“KNOWINGLY BULL—-ING US THE WHOLE TIME”….Phil Carter reminds me today about a recent ABC News interview with President Bush that I forgot to blog about last week. Martha Raddatz asked Bush why, during the spiraling violence in Iraq in the summer of 2006, he kept insisting publicly that things were going well:
BUSH: Well, yes. I think we — and I wanted — that’s as much trying to bolster the spirits of the people in the field as well as — look, you can’t have the commander in chief say to a bunch of kids who are sacrificing either, “It’s not worth it,” or, “You’re losing.” I mean, what does that do for morale?
I was in Iraq during this time in 2006….We knew the ground truth. Being deceived by our senior political leaders certainly didn’t change that, nor did it help morale at all. If anything, it hurt morale by undermining confidence in the chain of command. Put bluntly, if you can’t trust your generals and political leaders to tell you and your families the truth, how can you trust them at all?

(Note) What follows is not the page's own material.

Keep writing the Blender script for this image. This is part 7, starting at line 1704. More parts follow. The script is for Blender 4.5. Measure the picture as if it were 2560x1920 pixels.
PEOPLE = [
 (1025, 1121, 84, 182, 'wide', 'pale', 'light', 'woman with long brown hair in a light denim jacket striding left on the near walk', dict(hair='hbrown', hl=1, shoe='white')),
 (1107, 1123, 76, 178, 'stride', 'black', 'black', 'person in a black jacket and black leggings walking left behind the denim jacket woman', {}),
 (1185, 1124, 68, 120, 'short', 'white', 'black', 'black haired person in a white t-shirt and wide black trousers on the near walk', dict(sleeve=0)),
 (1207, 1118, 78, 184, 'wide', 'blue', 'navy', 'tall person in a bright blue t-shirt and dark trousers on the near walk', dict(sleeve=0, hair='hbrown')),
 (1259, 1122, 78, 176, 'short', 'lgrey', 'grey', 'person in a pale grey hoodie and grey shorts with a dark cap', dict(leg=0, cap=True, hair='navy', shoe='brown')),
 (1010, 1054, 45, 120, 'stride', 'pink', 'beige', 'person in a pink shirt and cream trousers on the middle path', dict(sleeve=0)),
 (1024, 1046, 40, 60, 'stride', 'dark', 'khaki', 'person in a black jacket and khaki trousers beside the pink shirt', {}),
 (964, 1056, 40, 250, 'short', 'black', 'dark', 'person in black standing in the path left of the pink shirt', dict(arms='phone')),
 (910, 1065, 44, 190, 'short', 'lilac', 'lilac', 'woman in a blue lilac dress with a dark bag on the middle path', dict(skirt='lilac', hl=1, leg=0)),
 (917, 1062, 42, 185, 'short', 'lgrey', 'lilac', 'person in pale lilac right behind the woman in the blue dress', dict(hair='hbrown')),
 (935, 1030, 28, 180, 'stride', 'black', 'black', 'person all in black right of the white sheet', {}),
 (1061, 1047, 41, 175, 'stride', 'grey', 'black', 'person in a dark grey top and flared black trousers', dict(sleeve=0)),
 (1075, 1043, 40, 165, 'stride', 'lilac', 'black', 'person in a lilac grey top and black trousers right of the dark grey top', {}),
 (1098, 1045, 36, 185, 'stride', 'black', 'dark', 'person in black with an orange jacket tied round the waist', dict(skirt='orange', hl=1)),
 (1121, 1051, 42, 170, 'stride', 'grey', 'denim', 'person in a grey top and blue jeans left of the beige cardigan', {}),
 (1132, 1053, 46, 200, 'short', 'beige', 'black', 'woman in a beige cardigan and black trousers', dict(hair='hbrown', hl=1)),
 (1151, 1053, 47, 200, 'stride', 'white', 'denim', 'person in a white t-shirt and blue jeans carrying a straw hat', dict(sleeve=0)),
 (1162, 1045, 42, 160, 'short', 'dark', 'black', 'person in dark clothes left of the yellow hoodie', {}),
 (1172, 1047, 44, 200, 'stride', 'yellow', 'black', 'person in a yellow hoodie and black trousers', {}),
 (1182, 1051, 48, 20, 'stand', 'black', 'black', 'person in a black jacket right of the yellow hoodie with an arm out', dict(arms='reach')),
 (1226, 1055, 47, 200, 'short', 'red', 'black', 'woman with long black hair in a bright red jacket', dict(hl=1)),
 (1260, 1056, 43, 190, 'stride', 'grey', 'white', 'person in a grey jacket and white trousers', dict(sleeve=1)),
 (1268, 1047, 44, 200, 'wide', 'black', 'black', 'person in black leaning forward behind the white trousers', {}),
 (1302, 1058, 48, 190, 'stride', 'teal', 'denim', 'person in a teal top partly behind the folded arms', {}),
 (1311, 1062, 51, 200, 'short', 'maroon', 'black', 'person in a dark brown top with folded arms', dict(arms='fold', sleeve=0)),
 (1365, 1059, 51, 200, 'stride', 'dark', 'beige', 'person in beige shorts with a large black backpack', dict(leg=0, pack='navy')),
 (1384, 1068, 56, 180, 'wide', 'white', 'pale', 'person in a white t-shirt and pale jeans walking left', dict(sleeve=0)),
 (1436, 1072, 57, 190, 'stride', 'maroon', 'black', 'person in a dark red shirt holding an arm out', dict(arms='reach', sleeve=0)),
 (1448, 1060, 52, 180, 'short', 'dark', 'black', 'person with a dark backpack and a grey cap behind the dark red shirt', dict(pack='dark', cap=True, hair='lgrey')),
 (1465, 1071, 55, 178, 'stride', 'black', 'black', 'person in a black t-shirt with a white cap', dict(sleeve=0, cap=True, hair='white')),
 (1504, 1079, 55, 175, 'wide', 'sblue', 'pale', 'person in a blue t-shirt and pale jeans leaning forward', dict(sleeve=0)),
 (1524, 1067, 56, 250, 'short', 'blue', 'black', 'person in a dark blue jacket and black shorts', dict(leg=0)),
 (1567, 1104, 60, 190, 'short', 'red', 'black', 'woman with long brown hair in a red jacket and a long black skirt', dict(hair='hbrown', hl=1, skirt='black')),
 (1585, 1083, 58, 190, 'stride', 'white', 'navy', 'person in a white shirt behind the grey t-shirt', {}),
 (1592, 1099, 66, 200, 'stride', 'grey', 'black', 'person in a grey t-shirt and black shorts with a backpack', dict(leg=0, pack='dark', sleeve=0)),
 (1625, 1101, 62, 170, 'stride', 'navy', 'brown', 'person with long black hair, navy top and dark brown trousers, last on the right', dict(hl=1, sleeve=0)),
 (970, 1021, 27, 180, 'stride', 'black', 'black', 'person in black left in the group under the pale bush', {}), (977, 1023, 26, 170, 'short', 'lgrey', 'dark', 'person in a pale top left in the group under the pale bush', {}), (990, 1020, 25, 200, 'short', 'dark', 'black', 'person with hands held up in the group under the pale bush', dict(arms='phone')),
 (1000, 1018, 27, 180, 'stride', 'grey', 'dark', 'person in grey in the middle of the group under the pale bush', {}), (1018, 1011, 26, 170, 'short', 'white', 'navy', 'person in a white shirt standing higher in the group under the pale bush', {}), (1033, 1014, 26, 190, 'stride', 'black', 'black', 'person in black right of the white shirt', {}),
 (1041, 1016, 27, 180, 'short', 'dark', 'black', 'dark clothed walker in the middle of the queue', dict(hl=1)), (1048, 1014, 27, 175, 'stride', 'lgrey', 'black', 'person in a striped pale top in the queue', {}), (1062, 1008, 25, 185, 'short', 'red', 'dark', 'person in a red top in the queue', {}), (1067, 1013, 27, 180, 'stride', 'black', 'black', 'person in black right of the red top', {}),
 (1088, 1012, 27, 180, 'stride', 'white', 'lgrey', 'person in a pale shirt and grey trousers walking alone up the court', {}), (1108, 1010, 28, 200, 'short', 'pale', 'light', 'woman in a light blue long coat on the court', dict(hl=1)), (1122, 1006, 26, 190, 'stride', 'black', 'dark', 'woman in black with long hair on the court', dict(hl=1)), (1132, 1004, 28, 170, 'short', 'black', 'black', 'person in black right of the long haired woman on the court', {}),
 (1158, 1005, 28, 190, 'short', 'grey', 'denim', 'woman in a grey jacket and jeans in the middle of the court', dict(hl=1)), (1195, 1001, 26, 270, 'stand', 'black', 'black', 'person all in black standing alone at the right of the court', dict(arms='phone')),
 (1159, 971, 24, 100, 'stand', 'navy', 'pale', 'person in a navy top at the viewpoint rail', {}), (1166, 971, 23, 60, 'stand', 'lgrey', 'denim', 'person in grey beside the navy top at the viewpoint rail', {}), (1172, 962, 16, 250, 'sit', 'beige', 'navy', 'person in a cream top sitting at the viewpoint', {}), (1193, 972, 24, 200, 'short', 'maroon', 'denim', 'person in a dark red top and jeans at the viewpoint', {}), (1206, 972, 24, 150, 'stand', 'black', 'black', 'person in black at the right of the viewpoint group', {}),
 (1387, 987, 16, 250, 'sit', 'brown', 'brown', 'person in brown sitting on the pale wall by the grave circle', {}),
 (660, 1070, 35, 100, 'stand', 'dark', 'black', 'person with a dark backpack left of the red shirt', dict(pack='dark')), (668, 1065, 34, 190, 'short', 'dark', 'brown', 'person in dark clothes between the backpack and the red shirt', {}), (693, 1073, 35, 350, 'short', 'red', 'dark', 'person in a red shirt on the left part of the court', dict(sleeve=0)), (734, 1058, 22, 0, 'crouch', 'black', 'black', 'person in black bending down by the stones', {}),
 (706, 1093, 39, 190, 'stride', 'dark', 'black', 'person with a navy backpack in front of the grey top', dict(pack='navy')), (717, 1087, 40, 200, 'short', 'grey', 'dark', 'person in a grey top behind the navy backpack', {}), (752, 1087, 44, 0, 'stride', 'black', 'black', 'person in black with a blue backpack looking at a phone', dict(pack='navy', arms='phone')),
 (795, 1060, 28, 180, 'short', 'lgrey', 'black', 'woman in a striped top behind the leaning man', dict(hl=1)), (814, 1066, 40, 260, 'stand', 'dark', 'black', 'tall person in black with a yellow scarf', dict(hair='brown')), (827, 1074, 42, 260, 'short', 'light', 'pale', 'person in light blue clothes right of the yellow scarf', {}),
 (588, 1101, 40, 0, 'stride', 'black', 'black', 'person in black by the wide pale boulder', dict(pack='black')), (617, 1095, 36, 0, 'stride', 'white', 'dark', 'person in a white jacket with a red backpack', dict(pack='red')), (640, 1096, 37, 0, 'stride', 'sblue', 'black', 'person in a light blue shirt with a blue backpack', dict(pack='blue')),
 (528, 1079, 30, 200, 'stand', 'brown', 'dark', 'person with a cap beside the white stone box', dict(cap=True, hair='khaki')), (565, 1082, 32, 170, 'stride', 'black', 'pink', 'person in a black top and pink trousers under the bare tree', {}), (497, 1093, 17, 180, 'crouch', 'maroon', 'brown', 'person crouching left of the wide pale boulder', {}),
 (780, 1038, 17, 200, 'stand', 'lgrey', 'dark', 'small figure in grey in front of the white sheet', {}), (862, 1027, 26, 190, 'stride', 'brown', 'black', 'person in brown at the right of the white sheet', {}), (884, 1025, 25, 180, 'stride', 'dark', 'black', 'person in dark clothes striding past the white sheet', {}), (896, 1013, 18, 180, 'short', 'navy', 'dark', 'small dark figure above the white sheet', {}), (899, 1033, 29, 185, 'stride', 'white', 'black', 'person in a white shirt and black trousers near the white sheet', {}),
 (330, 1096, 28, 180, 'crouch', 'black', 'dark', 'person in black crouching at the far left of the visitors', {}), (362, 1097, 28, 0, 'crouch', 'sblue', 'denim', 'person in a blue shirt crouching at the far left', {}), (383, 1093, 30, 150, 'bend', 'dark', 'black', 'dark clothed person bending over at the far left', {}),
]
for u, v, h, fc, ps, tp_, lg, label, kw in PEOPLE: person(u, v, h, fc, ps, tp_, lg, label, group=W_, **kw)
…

It’s disappointing to hear now, two years after the fact, that the president was knowingly bull—-ing us the whole time. And that he justified such dishonesty in the name of supporting the troops and protecting their morale. That’s an insult to America’s men and women in uniform (and their families), who deserve to be told the truth by their political leaders about what’s going on. It’s also an insult to us, as voters, who deserve the truth so we can make the right decisions in the voting booth.
We deserve to be told the truth by our political leaders? Such a quaint notion.